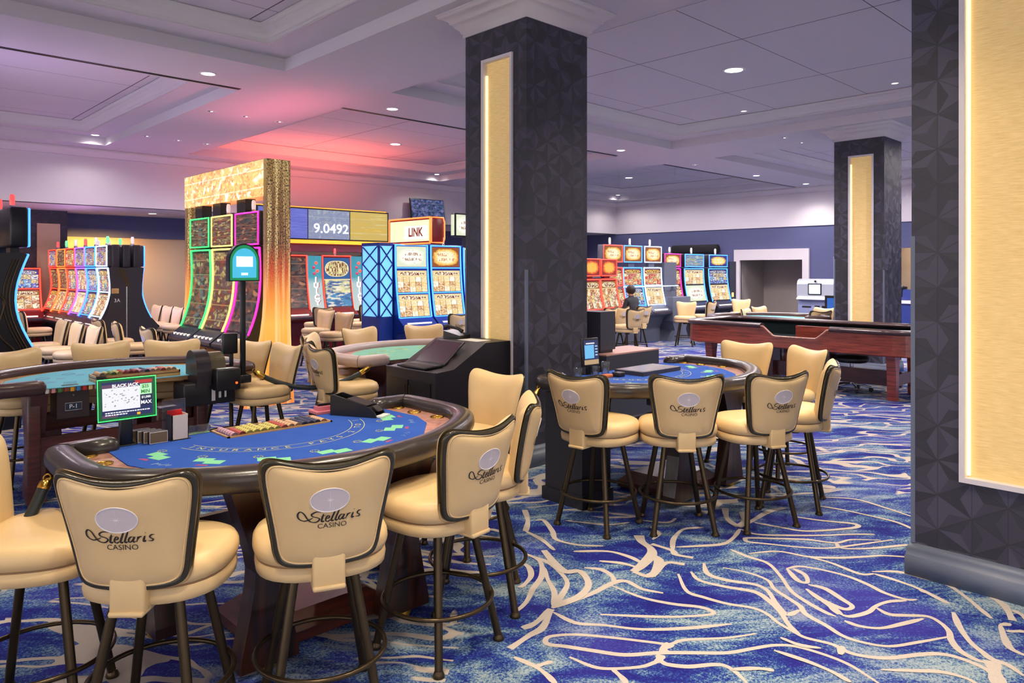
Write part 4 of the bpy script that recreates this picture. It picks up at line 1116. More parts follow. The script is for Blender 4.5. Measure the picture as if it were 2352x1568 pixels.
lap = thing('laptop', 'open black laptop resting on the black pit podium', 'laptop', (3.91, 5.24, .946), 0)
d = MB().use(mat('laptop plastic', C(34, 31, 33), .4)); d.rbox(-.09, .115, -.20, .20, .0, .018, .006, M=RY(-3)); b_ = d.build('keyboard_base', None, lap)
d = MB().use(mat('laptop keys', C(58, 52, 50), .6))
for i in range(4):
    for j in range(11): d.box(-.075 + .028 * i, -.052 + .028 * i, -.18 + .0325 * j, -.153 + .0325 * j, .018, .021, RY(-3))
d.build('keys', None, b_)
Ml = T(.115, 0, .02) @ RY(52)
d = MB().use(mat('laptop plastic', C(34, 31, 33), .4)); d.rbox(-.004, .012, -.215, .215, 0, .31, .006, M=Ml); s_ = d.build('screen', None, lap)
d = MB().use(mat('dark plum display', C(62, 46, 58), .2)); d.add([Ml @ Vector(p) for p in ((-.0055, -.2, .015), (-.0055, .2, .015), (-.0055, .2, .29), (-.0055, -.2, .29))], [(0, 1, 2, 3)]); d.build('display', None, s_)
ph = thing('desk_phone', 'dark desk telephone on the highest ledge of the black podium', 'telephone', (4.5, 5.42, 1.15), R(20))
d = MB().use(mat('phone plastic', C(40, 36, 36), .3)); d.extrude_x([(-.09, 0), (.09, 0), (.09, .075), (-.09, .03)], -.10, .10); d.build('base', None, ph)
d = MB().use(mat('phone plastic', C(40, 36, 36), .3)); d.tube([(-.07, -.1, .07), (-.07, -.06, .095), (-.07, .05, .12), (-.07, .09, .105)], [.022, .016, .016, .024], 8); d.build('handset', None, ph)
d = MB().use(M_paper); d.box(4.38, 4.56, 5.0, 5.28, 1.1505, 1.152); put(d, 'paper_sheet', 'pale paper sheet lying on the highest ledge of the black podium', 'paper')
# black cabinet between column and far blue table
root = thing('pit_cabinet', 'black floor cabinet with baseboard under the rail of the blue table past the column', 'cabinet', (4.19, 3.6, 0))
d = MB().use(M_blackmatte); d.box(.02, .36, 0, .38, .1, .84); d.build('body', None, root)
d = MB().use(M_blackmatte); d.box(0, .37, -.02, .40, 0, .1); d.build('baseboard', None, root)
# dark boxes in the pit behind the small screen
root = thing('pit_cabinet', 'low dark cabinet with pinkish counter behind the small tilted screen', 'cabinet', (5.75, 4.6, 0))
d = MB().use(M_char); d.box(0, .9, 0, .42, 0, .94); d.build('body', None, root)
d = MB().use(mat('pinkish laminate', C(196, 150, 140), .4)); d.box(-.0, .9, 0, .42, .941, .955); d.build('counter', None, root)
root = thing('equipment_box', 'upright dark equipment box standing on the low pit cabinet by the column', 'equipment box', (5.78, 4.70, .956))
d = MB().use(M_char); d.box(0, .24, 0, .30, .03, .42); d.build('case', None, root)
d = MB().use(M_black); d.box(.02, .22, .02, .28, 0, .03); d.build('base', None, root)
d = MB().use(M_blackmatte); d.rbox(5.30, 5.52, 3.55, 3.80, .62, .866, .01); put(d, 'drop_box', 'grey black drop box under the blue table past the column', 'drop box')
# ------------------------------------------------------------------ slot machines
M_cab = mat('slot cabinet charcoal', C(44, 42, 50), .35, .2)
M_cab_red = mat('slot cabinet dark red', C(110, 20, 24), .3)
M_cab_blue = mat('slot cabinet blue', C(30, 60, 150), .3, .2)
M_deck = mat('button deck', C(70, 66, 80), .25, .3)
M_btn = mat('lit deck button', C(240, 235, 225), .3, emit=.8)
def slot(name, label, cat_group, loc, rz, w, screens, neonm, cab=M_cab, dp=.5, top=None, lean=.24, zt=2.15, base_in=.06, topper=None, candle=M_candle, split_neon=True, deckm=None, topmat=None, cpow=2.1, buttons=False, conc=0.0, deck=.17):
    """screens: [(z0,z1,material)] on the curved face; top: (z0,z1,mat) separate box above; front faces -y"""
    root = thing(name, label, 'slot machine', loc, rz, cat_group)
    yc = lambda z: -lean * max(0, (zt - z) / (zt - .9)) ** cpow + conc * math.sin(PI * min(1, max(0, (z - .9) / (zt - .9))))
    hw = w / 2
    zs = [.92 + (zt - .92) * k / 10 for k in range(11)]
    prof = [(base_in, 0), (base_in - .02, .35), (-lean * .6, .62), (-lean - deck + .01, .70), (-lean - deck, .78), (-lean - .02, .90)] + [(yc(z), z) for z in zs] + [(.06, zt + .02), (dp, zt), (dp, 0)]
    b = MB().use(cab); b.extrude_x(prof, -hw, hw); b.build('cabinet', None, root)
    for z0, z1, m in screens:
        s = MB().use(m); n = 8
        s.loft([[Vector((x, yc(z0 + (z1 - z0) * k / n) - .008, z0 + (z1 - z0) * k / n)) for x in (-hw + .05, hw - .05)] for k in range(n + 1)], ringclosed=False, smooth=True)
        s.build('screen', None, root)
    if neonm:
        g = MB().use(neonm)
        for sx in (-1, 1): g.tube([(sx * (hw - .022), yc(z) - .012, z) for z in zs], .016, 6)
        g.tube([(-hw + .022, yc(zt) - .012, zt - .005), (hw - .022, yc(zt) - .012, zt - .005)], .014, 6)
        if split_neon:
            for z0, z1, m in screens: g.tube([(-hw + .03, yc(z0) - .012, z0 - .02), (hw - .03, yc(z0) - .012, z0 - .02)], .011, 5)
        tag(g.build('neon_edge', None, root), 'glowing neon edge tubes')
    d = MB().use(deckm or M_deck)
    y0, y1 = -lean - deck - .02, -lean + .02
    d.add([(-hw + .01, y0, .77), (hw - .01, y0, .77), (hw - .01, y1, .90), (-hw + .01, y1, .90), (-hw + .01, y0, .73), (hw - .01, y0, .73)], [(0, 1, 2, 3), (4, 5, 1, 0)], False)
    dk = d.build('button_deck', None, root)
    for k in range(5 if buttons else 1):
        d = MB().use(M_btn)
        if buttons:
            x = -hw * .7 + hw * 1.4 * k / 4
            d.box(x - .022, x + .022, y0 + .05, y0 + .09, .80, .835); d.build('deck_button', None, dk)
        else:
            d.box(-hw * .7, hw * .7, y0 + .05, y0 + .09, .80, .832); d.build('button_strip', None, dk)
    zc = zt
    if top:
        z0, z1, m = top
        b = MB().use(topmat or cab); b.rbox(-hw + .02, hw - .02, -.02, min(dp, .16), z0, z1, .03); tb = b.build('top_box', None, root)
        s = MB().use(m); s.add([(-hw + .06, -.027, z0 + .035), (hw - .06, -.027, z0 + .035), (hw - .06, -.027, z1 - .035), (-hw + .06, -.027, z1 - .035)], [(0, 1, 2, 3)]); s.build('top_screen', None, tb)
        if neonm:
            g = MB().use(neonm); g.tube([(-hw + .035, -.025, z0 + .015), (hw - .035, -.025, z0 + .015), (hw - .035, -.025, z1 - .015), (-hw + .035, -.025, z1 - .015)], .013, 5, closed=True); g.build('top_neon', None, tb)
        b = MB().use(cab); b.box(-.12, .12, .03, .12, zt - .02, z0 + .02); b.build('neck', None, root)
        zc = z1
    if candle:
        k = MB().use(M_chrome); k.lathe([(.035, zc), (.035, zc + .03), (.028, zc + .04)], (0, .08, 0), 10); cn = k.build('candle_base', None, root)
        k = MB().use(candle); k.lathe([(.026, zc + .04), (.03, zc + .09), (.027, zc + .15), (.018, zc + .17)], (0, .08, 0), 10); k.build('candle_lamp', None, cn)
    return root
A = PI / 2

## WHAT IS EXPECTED
Pictures are excluded; copy all other data exactly as shown.

## RESULT
Write part 4 of the bpy script that recreates this picture. It picks up at line 1116. More parts follow. The script is for Blender 4.5. Measure the picture as if it were 2352x1568 pixels.
lap = thing('laptop', 'open black laptop resting on the black pit podium', 'laptop', (3.91, 5.24, .946), 0)
d = MB().use(mat('laptop plastic', C(34, 31, 33), .4)); d.rbox(-.09, .115, -.20, .20, .0, .018, .006, M=RY(-3)); b_ = d.build('keyboard_base', None, lap)
d = MB().use(mat('laptop keys', C(58, 52, 50), .6))
for i in range(4):
    for j in range(11): d.box(-.075 + .028 * i, -.052 + .028 * i, -.18 + .0325 * j, -.153 + .0325 * j, .018, .021, RY(-3))
d.build('keys', None, b_)
Ml = T(.115, 0, .02) @ RY(52)
d = MB().use(mat('laptop plastic', C(34, 31, 33), .4)); d.rbox(-.004, .012, -.215, .215, 0, .31, .006, M=Ml); s_ = d.build('screen', None, lap)
d = MB().use(mat('dark plum display', C(62, 46, 58), .2)); d.add([Ml @ Vector(p) for p in ((-.0055, -.2, .015), (-.0055, .2, .015), (-.0055, .2, .29), (-.0055, -.2, .29))], [(0, 1, 2, 3)]); d.build('display', None, s_)
ph = thing('desk_phone', 'dark desk telephone on the highest ledge of the black podium', 'telephone', (4.5, 5.42, 1.15), R(20))
d = MB().use(mat('phone plastic', C(40, 36, 36), .3)); d.extrude_x([(-.09, 0), (.09, 0), (.09, .075), (-.09, .03)], -.10, .10); d.build('base', None, ph)
d = MB().use(mat('phone plastic', C(40, 36, 36), .3)); d.tube([(-.07, -.1, .07), (-.07, -.06, .095), (-.07, .05, .12), (-.07, .09, .105)], [.022, .016, .016, .024], 8); d.build('handset', None, ph)
d = MB().use(M_paper); d.box(4.38, 4.56, 5.0, 5.28, 1.1505, 1.152); put(d, 'paper_sheet', 'pale paper sheet lying on the highest ledge of the black podium', 'paper')
# black cabinet between column and far blue table
root = thing('pit_cabinet', 'black floor cabinet with baseboard under the rail of the blue table past the column', 'cabinet', (4.19, 3.6, 0))
d = MB().use(M_blackmatte); d.box(.02, .36, 0, .38, .1, .84); d.build('body', None, root)
d = MB().use(M_blackmatte); d.box(0, .37, -.02, .40, 0, .1); d.build('baseboard', None, root)
# dark boxes in the pit behind the small screen
root = thing('pit_cabinet', 'low dark cabinet with pinkish counter behind the small tilted screen', 'cabinet', (5.75, 4.6, 0))
d = MB().use(M_char); d.box(0, .9, 0, .42, 0, .94); d.build('body', None, root)
d = MB().use(mat('pinkish laminate', C(196, 150, 140), .4)); d.box(-.0, .9, 0, .42, .941, .955); d.build('counter', None, root)
root = thing('equipment_box', 'upright dark equipment box standing on the low pit cabinet by the column', 'equipment box', (5.78, 4.70, .956))
d = MB().use(M_char); d.box(0, .24, 0, .30, .03, .42); d.build('case', None, root)
d = MB().use(M_black); d.box(.02, .22, .02, .28, 0, .03); d.build('base', None, root)
d = MB().use(M_blackmatte); d.rbox(5.30, 5.52, 3.55, 3.80, .62, .866, .01); put(d, 'drop_box', 'grey black drop box under the blue table past the column', 'drop box')
# ------------------------------------------------------------------ slot machines
M_cab = mat('slot cabinet charcoal', C(44, 42, 50), .35, .2)
M_cab_red = mat('slot cabinet dark red', C(110, 20, 24), .3)
M_cab_blue = mat('slot cabinet blue', C(30, 60, 150), .3, .2)
M_deck = mat('button deck', C(70, 66, 80), .25, .3)
M_btn = mat('lit deck button', C(240, 235, 225), .3, emit=.8)
def slot(name, label, cat_group, loc, rz, w, screens, neonm, cab=M_cab, dp=.5, top=None, lean=.24, zt=2.15, base_in=.06, topper=None, candle=M_candle, split_neon=True, deckm=None, topmat=None, cpow=2.1, buttons=False, conc=0.0, deck=.17):
    """screens: [(z0,z1,material)] on the curved face; top: (z0,z1,mat) separate box above; front faces -y"""
    root = thing(name, label, 'slot machine', loc, rz, cat_group)
    yc = lambda z: -lean * max(0, (zt - z) / (zt - .9)) ** cpow + conc * math.sin(PI * min(1, max(0, (z - .9) / (zt - .9))))
    hw = w / 2
    zs = [.92 + (zt - .92) * k / 10 for k in range(11)]
    prof = [(base_in, 0), (base_in - .02, .35), (-lean * .6, .62), (-lean - deck + .01, .70), (-lean - deck, .78), (-lean - .02, .90)] + [(yc(z), z) for z in zs] + [(.06, zt + .02), (dp, zt), (dp, 0)]
    b = MB().use(cab); b.extrude_x(prof, -hw, hw); b.build('cabinet', None, root)
    for z0, z1, m in screens:
        s = MB().use(m); n = 8
        s.loft([[Vector((x, yc(z0 + (z1 - z0) * k / n) - .008, z0 + (z1 - z0) * k / n)) for x in (-hw + .05, hw - .05)] for k in range(n + 1)], ringclosed=False, smooth=True)
        s.build('screen', None, root)
    if neonm:
        g = MB().use(neonm)
        for sx in (-1, 1): g.tube([(sx * (hw - .022), yc(z) - .012, z) for z in zs], .016, 6)
        g.tube([(-hw + .022, yc(zt) - .012, zt - .005), (hw - .022, yc(zt) - .012, zt - .005)], .014, 6)
        if split_neon:
            for z0, z1, m in screens: g.tube([(-hw + .03, yc(z0) - .012, z0 - .02), (hw - .03, yc(z0) - .012, z0 - .02)], .011, 5)
        tag(g.build('neon_edge', None, root), 'glowing neon edge tubes')
    d = MB().use(deckm or M_deck)
    y0, y1 = -lean - deck - .02, -lean + .02
    d.add([(-hw + .01, y0, .77), (hw - .01, y0, .77), (hw - .01, y1, .90), (-hw + .01, y1, .90), (-hw + .01, y0, .73), (hw - .01, y0, .73)], [(0, 1, 2, 3), (4, 5, 1, 0)], False)
    dk = d.build('button_deck', None, root)
    for k in range(5 if buttons else 1):
        d = MB().use(M_btn)
        if buttons:
            x = -hw * .7 + hw * 1.4 * k / 4
            d.box(x - .022, x + .022, y0 + .05, y0 + .09, .80, .835); d.build('deck_button', None, dk)
        else:
            d.box(-hw * .7, hw * .7, y0 + .05, y0 + .09, .80, .832); d.build('button_strip', None, dk)
    zc = zt
    if top:
        z0, z1, m = top
        b = MB().use(topmat or cab); b.rbox(-hw + .02, hw - .02, -.02, min(dp, .16), z0, z1, .03); tb = b.build('top_box', None, root)
        s = MB().use(m); s.add([(-hw + .06, -.027, z0 + .035), (hw - .06, -.027, z0 + .035), (hw - .06, -.027, z1 - .035), (-hw + .06, -.027, z1 - .035)], [(0, 1, 2, 3)]); s.build('top_screen', None, tb)
        if neonm:
            g = MB().use(neonm); g.tube([(-hw + .035, -.025, z0 + .015), (hw - .035, -.025, z0 + .015), (hw - .035, -.025, z1 - .015), (-hw + .035, -.025, z1 - .015)], .013, 5, closed=True); g.build('top_neon', None, tb)
        b = MB().use(cab); b.box(-.12, .12, .03, .12, zt - .02, z0 + .02); b.build('neck', None, root)
        zc = z1
    if candle:
        k = MB().use(M_chrome); k.lathe([(.035, zc), (.035, zc + .03), (.028, zc + .04)], (0, .08, 0), 10); cn = k.build('candle_base', None, root)
        k = MB().use(candle); k.lathe([(.026, zc + .04), (.03, zc + .09), (.027, zc + .15), (.018, zc + .17)], (0, .08, 0), 10); k.build('candle_lamp', None, cn)
    return root
A = PI / 2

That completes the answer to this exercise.